• BRIEF
Print exactly the part opening with the line containing "Write a Blender" and closing with the line containing "scene.render.film_transparent = False", with both of those lines included.
▶
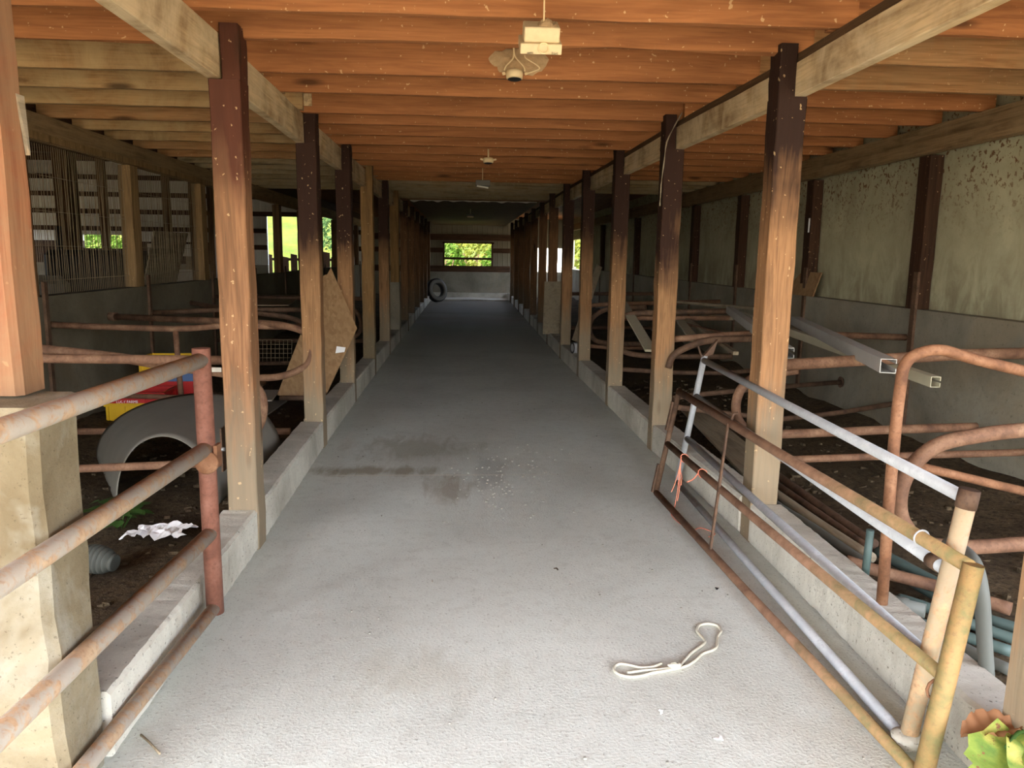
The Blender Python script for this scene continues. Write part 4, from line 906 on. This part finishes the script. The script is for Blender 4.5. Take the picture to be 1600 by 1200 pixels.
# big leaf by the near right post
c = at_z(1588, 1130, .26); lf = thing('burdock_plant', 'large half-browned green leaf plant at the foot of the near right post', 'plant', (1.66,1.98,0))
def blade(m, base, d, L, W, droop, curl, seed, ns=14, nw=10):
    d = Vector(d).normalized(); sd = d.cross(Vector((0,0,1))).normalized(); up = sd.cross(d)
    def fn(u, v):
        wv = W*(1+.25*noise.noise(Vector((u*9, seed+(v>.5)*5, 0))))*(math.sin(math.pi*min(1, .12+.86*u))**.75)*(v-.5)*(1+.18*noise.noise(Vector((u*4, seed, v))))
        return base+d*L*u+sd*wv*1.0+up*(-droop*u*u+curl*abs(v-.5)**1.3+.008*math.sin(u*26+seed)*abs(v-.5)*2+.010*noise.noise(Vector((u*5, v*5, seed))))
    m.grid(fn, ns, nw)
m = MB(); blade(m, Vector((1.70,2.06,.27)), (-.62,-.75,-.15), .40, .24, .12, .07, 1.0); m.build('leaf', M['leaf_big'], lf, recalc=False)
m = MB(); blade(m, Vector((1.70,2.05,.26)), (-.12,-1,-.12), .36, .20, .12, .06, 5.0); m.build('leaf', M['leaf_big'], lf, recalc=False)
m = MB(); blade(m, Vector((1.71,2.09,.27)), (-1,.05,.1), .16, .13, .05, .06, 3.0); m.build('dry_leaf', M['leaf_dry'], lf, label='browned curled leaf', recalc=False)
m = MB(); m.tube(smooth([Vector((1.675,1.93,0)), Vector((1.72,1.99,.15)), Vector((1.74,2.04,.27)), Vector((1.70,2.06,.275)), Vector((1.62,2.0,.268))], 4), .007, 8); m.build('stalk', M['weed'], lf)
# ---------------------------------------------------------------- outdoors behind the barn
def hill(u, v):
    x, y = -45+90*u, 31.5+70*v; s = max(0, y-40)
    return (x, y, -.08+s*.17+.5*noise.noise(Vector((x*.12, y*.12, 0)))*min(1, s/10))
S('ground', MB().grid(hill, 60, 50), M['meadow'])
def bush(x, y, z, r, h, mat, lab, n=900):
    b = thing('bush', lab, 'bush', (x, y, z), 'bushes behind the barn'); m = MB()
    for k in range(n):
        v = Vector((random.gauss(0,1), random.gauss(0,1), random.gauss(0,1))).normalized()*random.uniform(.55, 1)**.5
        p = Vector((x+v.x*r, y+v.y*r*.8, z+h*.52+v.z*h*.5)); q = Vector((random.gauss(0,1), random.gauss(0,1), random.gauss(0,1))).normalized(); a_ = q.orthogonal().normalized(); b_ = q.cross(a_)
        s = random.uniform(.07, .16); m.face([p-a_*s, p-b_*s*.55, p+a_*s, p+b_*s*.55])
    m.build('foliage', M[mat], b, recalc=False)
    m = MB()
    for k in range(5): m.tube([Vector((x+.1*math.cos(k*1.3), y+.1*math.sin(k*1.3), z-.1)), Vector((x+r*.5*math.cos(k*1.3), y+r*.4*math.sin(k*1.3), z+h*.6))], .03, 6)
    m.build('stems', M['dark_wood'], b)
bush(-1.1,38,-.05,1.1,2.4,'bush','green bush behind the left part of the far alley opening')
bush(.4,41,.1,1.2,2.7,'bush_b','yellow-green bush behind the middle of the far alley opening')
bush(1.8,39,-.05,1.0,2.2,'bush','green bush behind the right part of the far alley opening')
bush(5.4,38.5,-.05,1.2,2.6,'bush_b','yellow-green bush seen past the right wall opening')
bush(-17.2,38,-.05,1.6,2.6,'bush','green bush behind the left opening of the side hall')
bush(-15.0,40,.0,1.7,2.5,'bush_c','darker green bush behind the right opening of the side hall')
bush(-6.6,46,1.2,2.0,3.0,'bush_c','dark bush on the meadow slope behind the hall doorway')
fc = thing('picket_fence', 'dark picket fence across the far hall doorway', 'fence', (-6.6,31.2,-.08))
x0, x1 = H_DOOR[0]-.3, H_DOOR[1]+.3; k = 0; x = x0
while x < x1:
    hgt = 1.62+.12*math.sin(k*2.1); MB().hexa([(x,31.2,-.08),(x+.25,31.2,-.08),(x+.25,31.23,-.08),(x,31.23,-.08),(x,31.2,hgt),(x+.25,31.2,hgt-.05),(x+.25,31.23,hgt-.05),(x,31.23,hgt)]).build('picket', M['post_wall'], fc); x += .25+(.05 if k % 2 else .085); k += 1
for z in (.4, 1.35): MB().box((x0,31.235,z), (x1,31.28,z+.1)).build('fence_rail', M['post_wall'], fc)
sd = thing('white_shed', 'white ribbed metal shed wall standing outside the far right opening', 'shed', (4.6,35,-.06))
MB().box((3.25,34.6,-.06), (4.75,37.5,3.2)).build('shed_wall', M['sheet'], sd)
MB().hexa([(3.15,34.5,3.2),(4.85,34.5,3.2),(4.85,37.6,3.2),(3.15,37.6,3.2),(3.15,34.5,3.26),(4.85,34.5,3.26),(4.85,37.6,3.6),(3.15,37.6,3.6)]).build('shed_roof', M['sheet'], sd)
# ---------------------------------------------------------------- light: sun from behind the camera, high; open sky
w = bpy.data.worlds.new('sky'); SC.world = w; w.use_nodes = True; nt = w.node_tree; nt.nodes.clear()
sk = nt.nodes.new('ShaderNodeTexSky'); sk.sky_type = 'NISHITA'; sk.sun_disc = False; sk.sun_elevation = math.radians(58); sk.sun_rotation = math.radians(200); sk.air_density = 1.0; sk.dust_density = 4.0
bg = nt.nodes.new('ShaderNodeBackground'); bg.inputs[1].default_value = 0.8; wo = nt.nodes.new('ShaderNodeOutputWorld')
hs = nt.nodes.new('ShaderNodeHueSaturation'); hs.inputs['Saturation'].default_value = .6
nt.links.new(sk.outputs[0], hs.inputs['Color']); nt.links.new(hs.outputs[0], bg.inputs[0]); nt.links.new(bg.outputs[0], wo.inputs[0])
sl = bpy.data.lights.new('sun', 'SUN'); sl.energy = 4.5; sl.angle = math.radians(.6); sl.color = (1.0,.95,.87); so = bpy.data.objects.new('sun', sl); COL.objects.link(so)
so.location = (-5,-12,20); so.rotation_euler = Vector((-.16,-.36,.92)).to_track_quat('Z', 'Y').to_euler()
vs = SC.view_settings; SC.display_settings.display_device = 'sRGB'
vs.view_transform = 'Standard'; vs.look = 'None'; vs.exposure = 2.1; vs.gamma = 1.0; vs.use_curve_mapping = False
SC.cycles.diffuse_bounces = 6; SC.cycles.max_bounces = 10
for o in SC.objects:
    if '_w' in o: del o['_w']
◀
▶
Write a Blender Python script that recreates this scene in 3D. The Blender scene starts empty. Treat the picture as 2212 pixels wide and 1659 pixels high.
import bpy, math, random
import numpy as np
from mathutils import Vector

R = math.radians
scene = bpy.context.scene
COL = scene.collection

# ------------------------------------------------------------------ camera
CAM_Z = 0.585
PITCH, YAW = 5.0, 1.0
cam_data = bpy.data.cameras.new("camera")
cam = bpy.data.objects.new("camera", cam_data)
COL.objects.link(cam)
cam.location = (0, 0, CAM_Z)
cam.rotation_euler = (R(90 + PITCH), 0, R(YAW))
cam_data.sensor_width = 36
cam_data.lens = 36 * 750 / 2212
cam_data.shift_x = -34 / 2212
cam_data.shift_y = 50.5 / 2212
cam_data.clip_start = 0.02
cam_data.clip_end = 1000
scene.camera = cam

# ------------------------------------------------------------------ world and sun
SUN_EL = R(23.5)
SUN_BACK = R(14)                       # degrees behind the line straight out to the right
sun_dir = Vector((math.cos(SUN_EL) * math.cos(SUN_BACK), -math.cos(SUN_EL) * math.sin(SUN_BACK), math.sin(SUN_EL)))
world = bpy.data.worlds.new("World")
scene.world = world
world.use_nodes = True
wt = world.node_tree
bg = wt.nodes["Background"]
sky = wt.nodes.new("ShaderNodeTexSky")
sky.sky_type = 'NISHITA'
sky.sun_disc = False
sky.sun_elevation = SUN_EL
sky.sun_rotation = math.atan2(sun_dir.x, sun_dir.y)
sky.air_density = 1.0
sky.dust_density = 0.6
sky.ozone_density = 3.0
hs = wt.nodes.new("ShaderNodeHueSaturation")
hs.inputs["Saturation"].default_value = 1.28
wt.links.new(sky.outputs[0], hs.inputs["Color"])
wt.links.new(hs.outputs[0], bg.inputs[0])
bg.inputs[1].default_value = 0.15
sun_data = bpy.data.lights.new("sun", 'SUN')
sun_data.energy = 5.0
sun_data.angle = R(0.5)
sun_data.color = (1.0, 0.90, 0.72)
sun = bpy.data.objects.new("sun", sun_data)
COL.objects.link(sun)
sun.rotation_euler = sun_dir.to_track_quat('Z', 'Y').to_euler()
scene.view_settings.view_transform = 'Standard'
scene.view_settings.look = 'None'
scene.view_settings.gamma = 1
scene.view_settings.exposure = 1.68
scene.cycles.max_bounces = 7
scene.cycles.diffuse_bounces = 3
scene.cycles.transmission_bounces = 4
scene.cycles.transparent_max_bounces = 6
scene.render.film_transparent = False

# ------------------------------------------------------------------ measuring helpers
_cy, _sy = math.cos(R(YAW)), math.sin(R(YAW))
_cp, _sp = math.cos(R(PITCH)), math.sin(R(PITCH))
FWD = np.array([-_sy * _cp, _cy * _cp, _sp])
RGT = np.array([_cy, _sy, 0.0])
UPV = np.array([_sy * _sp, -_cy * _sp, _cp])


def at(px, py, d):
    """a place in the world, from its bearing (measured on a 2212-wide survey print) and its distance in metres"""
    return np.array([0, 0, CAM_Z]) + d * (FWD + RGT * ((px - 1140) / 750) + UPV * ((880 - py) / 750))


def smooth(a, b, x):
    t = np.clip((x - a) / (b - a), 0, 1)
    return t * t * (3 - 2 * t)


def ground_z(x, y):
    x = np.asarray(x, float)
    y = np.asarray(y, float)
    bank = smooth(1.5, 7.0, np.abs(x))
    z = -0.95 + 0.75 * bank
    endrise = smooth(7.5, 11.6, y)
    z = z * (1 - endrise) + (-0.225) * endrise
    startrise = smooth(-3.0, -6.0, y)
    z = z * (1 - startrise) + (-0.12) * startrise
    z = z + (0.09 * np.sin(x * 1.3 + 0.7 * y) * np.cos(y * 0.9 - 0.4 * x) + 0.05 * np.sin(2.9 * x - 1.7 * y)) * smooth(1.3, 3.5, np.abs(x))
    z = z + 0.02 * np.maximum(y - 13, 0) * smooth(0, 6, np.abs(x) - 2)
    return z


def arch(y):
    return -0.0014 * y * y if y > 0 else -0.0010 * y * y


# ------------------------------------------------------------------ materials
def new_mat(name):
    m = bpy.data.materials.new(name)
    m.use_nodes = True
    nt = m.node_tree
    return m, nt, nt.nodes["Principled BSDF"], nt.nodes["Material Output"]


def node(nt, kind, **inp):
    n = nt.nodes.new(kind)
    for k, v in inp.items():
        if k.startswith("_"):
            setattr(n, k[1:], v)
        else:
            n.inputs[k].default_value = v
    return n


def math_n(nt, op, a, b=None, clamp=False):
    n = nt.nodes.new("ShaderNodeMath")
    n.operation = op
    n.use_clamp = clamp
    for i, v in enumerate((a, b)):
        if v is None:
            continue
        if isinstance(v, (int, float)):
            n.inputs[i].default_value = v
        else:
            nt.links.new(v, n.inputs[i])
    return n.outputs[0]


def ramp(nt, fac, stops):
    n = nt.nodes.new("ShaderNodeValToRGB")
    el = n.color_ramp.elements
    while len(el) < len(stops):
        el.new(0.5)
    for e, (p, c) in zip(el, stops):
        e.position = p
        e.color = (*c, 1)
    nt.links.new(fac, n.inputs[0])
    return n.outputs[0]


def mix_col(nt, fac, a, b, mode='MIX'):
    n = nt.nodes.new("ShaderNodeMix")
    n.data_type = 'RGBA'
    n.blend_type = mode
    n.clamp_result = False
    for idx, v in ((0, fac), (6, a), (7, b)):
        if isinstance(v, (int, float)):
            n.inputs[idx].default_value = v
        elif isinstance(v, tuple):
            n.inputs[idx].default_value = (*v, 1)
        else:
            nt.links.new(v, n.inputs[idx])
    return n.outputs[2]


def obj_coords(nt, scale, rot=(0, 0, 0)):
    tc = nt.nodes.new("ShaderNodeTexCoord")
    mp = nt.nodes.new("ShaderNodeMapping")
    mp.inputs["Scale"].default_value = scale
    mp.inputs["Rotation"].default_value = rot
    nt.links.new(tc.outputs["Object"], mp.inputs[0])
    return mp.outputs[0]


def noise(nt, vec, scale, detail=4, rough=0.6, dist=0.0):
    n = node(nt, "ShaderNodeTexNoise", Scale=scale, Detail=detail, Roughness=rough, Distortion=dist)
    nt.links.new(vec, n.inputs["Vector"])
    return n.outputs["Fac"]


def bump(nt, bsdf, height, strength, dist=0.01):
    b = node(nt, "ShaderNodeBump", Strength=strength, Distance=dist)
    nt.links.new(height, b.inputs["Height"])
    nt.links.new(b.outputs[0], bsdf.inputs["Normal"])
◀
• ANSWER IN FULL
Write a Blender Python script that recreates this scene in 3D. The Blender scene starts empty. Treat the picture as 2212 pixels wide and 1659 pixels high.
import bpy, math, random
import numpy as np
from mathutils import Vector

R = math.radians
scene = bpy.context.scene
COL = scene.collection

# ------------------------------------------------------------------ camera
CAM_Z = 0.585
PITCH, YAW = 5.0, 1.0
cam_data = bpy.data.cameras.new("camera")
cam = bpy.data.objects.new("camera", cam_data)
COL.objects.link(cam)
cam.location = (0, 0, CAM_Z)
cam.rotation_euler = (R(90 + PITCH), 0, R(YAW))
cam_data.sensor_width = 36
cam_data.lens = 36 * 750 / 2212
cam_data.shift_x = -34 / 2212
cam_data.shift_y = 50.5 / 2212
cam_data.clip_start = 0.02
cam_data.clip_end = 1000
scene.camera = cam

# ------------------------------------------------------------------ world and sun
SUN_EL = R(23.5)
SUN_BACK = R(14)                       # degrees behind the line straight out to the right
sun_dir = Vector((math.cos(SUN_EL) * math.cos(SUN_BACK), -math.cos(SUN_EL) * math.sin(SUN_BACK), math.sin(SUN_EL)))
world = bpy.data.worlds.new("World")
scene.world = world
world.use_nodes = True
wt = world.node_tree
bg = wt.nodes["Background"]
sky = wt.nodes.new("ShaderNodeTexSky")
sky.sky_type = 'NISHITA'
sky.sun_disc = False
sky.sun_elevation = SUN_EL
sky.sun_rotation = math.atan2(sun_dir.x, sun_dir.y)
sky.air_density = 1.0
sky.dust_density = 0.6
sky.ozone_density = 3.0
hs = wt.nodes.new("ShaderNodeHueSaturation")
hs.inputs["Saturation"].default_value = 1.28
wt.links.new(sky.outputs[0], hs.inputs["Color"])
wt.links.new(hs.outputs[0], bg.inputs[0])
bg.inputs[1].default_value = 0.15
sun_data = bpy.data.lights.new("sun", 'SUN')
sun_data.energy = 5.0
sun_data.angle = R(0.5)
sun_data.color = (1.0, 0.90, 0.72)
sun = bpy.data.objects.new("sun", sun_data)
COL.objects.link(sun)
sun.rotation_euler = sun_dir.to_track_quat('Z', 'Y').to_euler()
scene.view_settings.view_transform = 'Standard'
scene.view_settings.look = 'None'
scene.view_settings.gamma = 1
scene.view_settings.exposure = 1.68
scene.cycles.max_bounces = 7
scene.cycles.diffuse_bounces = 3
scene.cycles.transmission_bounces = 4
scene.cycles.transparent_max_bounces = 6
scene.render.film_transparent = False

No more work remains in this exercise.